What you need to do: Records follow. Copy every line with "script".

#### Records ####

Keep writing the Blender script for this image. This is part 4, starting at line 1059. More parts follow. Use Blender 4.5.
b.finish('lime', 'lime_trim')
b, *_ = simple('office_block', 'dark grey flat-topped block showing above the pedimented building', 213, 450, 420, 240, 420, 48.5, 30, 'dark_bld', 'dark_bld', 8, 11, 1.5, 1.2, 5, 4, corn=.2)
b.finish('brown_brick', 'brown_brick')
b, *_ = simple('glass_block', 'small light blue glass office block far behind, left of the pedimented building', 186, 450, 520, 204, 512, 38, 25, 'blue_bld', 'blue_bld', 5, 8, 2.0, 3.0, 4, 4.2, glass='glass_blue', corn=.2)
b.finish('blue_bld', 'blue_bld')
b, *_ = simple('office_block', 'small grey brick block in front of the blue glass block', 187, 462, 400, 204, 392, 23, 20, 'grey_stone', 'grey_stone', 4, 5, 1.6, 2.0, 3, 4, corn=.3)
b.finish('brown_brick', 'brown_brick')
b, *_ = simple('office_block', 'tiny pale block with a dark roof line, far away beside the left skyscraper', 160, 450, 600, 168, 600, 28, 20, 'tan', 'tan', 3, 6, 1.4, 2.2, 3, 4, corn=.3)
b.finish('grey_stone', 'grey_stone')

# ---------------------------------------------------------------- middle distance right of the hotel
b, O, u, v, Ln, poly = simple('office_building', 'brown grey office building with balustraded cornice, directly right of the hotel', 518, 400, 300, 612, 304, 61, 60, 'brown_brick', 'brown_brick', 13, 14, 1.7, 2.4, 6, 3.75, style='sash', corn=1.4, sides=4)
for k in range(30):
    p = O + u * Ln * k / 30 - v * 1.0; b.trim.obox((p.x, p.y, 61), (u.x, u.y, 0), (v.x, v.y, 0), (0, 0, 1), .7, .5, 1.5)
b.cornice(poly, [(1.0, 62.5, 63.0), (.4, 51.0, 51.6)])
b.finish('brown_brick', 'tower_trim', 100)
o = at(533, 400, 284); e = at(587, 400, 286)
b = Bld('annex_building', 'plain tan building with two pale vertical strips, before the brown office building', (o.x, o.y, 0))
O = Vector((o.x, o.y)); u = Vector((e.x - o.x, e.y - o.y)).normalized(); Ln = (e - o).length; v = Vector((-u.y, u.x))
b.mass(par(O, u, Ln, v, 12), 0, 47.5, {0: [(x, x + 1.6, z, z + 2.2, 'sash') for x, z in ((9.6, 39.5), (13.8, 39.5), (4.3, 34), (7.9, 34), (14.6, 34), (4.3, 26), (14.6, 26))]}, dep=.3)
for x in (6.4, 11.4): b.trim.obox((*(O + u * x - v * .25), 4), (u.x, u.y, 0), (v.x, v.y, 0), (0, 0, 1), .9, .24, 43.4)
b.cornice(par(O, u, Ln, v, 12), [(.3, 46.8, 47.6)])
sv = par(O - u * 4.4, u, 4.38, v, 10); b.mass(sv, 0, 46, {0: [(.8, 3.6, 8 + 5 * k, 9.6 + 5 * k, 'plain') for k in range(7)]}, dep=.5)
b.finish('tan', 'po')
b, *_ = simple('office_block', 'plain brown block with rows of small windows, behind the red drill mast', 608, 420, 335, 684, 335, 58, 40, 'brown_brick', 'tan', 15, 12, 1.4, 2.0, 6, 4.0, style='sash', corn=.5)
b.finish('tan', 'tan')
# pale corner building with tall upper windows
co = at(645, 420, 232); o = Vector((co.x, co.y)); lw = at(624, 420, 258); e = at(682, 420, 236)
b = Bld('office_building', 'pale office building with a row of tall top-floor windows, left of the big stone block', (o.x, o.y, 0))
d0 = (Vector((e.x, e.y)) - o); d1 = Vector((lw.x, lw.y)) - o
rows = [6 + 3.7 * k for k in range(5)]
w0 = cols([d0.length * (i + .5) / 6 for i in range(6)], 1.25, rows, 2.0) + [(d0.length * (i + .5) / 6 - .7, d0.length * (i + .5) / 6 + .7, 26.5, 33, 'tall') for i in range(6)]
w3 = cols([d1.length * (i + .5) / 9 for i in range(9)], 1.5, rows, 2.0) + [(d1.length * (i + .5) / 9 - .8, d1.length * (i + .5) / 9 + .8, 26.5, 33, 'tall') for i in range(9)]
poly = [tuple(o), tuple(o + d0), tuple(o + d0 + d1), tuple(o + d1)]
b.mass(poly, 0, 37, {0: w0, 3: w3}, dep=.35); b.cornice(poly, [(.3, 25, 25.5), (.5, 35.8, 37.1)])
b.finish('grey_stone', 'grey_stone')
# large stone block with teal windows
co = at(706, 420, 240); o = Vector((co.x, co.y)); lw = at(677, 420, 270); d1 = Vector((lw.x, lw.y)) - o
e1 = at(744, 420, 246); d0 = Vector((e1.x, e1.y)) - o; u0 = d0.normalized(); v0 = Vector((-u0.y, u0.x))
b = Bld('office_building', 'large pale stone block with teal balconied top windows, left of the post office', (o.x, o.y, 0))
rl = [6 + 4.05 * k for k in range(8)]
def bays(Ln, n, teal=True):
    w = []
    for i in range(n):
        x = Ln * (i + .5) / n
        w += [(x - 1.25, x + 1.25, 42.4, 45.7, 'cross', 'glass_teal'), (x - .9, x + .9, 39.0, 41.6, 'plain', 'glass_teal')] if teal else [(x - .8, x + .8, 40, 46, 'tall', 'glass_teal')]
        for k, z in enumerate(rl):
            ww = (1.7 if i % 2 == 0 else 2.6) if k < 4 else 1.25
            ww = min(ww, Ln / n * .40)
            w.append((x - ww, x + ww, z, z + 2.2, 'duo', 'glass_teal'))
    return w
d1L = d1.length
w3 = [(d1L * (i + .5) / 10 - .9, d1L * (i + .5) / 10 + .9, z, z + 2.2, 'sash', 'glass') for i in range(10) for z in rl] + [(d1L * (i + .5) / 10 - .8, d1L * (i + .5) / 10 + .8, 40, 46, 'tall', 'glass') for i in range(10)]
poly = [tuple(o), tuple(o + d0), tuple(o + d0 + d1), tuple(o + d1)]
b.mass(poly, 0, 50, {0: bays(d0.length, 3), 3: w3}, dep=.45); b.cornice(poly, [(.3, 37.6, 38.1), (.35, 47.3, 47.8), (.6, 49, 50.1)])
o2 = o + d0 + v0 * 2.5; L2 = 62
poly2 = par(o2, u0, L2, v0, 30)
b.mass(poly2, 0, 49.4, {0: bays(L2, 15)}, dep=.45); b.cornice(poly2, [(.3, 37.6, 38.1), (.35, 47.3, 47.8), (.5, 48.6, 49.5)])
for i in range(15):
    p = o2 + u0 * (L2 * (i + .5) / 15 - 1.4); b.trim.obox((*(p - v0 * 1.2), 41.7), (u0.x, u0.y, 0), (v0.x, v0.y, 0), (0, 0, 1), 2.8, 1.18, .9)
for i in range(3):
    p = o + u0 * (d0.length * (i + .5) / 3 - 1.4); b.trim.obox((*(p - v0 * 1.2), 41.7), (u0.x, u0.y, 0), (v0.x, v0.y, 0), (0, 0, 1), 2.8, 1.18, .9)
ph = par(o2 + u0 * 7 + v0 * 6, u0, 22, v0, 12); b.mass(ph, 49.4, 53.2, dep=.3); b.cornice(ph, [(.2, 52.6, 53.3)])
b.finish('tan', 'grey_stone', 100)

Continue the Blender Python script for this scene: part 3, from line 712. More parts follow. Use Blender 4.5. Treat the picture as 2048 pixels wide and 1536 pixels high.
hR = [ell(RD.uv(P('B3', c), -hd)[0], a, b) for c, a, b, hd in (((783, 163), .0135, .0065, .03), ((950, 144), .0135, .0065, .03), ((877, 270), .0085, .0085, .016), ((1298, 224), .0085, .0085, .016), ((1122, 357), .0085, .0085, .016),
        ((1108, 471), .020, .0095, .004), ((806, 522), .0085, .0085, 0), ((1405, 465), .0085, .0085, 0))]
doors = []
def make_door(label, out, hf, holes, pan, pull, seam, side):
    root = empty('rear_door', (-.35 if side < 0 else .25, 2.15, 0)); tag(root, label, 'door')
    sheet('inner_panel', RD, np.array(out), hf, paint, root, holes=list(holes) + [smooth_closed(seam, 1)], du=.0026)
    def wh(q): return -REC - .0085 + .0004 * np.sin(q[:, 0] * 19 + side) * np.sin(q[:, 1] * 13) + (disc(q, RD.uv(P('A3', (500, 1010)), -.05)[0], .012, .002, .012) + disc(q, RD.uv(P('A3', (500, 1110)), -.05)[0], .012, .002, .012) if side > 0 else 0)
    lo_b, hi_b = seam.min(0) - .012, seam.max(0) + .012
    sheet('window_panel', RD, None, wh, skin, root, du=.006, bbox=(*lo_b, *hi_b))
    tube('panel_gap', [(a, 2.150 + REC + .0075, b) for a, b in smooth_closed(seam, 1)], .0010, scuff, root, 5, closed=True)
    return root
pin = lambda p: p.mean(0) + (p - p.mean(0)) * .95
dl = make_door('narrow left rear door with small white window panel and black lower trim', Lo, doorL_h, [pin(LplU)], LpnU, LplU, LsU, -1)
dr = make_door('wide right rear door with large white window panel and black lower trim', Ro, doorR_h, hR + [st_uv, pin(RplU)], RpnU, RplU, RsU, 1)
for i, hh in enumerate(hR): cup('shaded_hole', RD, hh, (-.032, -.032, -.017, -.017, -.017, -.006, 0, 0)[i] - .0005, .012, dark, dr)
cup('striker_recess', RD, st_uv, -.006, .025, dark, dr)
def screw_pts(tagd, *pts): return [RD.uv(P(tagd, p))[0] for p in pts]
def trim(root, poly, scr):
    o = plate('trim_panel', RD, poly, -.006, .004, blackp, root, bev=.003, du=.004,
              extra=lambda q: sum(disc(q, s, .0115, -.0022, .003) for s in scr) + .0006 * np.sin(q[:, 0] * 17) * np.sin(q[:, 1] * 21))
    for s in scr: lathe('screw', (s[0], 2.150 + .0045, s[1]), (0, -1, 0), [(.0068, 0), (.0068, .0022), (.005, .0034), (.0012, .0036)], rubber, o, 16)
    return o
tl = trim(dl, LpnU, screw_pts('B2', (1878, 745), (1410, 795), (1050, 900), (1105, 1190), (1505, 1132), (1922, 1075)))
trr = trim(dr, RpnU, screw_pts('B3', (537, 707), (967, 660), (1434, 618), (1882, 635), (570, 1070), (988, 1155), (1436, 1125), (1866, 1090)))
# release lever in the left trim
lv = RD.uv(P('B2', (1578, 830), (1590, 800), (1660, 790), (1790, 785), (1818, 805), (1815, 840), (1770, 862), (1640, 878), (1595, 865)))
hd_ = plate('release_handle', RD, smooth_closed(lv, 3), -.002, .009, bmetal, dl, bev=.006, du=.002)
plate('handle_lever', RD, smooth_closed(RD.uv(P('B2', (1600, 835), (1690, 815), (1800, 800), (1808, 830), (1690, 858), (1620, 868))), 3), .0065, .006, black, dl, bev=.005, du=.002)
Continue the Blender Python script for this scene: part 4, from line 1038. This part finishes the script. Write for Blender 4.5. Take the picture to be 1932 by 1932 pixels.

####

Full response:
Keep writing the Blender script for this image. This is part 4, starting at line 1059. More parts follow. Use Blender 4.5.
Continue the Blender Python script for this scene: part 3, from line 712. More parts follow. Use Blender 4.5. Treat the picture as 2048 pixels wide and 1536 pixels high.
Continue the Blender Python script for this scene: part 4, from line 1038. This part finishes the script. Write for Blender 4.5. Take the picture to be 1932 by 1932 pixels.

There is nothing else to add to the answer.